I did quite some research for a schematic that does flashing a LED in this way
3 seconds off, 0,05 seconds on - repeat.
Of course I did find some schematics using the NE555 or transistors but they consume too much current.
This circuit is for a battery-driven device and the current shall be as low as possible
I will use a green high-efficient superbright LED which starts lighting up at a current as small as 10 µA. I will use this LED with a current of 0,5 mA which gives already a good amount of brightness. In combination with a dutycycle of 2% the current-consumption will be ultra-low.
I guess a CMOS-chip will have a low supply-current.
Though I haven't found a circuit where on and off-time can be different.
As described above off-time 3 seconds ontime 0,05 seconds.
It could be done using an ESP32 with deepsleep-mode of a low-current-optimisid ESP32-board like this one
but this would be pure overkill
So what kind of CMOS-chip could be used for this ?
There WAS a special chip for that... A quick Internet search tells me it was an LM3909. It appears to be obsolete, but still available at "collector prices".
even a transistor could work. but as per your requirements os current consumption I think you cannot afford to charge capacitor like in 555 circuits.(didnt do the maths thou)... ....use some of the mini micros like ATTIny85 ....or try to find some chinese chip. do the maths of course. if you can afford charging a capacitor you could use some logic gates oscillator
I think the ATTiny is definitely the way to go on this (or some other equivalent controller). Most of the current will be used in flashing the LED, and you may find that a pulse considerably shorter than 50ms will work well enough, and the controller lets you pin that down very precisely in the code.
I have one quibble with the code used in the project @hammy found, and that's turning ADC back on after the wakeup. It doesn't seem necessary, and you might save a couple nA just turning ADC off in setup() and leaving it off.
I just wonder if these circuits draw less current than an ATTiny85 would. After all, charging and discharging capacitors uses current, as does switching bipolar transistors on and off.
I bought and built some LM3909 circuits, back in the day.
It sort-of sucked. It was an interesting idea AT THE TIME, but current consumption wasn't all that low, and the flashes produced were pretty brief and dim (discharging an approximately 300uF cap through a small resistor and LED.)
It's not clear that it would work with modern (ie white) LEDs (with Vf > 3V)
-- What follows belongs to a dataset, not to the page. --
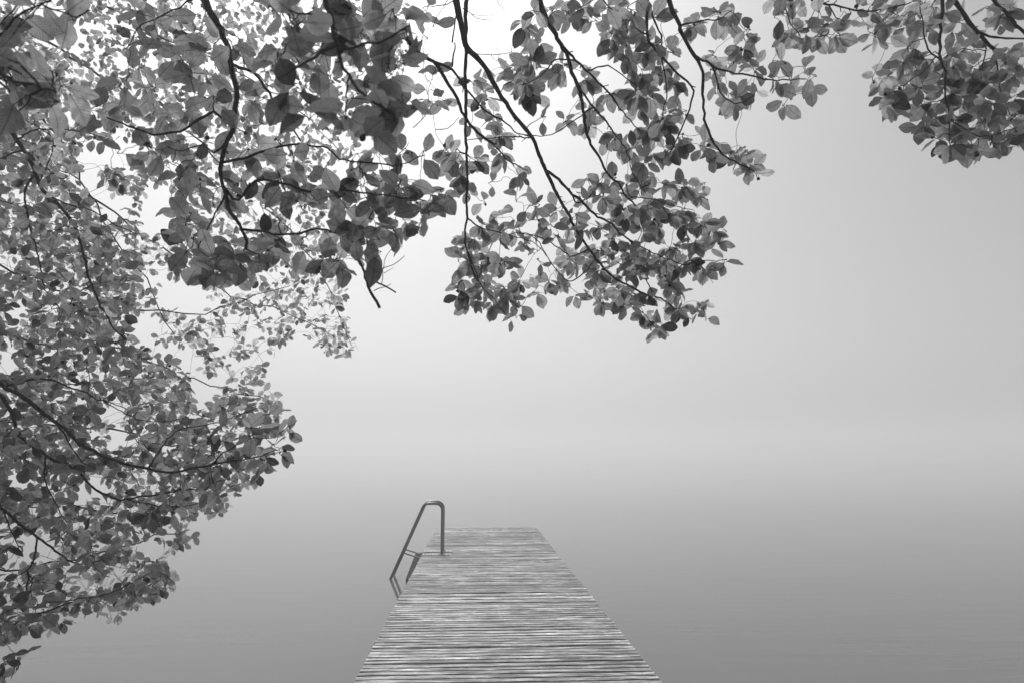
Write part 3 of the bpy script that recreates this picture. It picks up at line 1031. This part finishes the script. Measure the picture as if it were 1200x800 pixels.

It's main claim to fame - operation off of 1.5V, is largely irrelevant due to advances in battery technology and boost converters in general.
The "typical current consumption" of 0.3 to 0.6mA isn't really that good by today's standards.
(although it's also interesting to contemplate it in conjunction with todays much brigher LEDs.)
I've seen (but can't find, at the moment. Sigh) circuits where a microconrtoller is used to boost its own power supply from a 1.5V battery (with a manually-operated pushbutton to get it started in the first place.)
I did find some schematics using the NE555 or transistors but they consume too much current.
... Though I haven't found a circuit where on and off-time can be different.
There are CMOS 555 implementations these days, and there are circuits to give you arbitrary duty cycles. A TLC555 is supposed to have a typical supply current of 180uA, and a TLC551 will operated down to 1V.
I hadn't thought of trying a modern white LED, but before I returned the parts to their bins, I did just that.
Some worked at 3V. Some needed 3.3V. Similar results with blue LEDs. Though I did have some ancient blue ones that balked even when I ramped the voltage up to 4V.
I admit to a slight curiosity as to whether the discrete circuit would actually power an LED for over a year as claimed in the datasheet for the IC, but I don't have a C cell holder in the house, let alone a C cell, and if I'm honest, I wasn't that curious. Time marches on.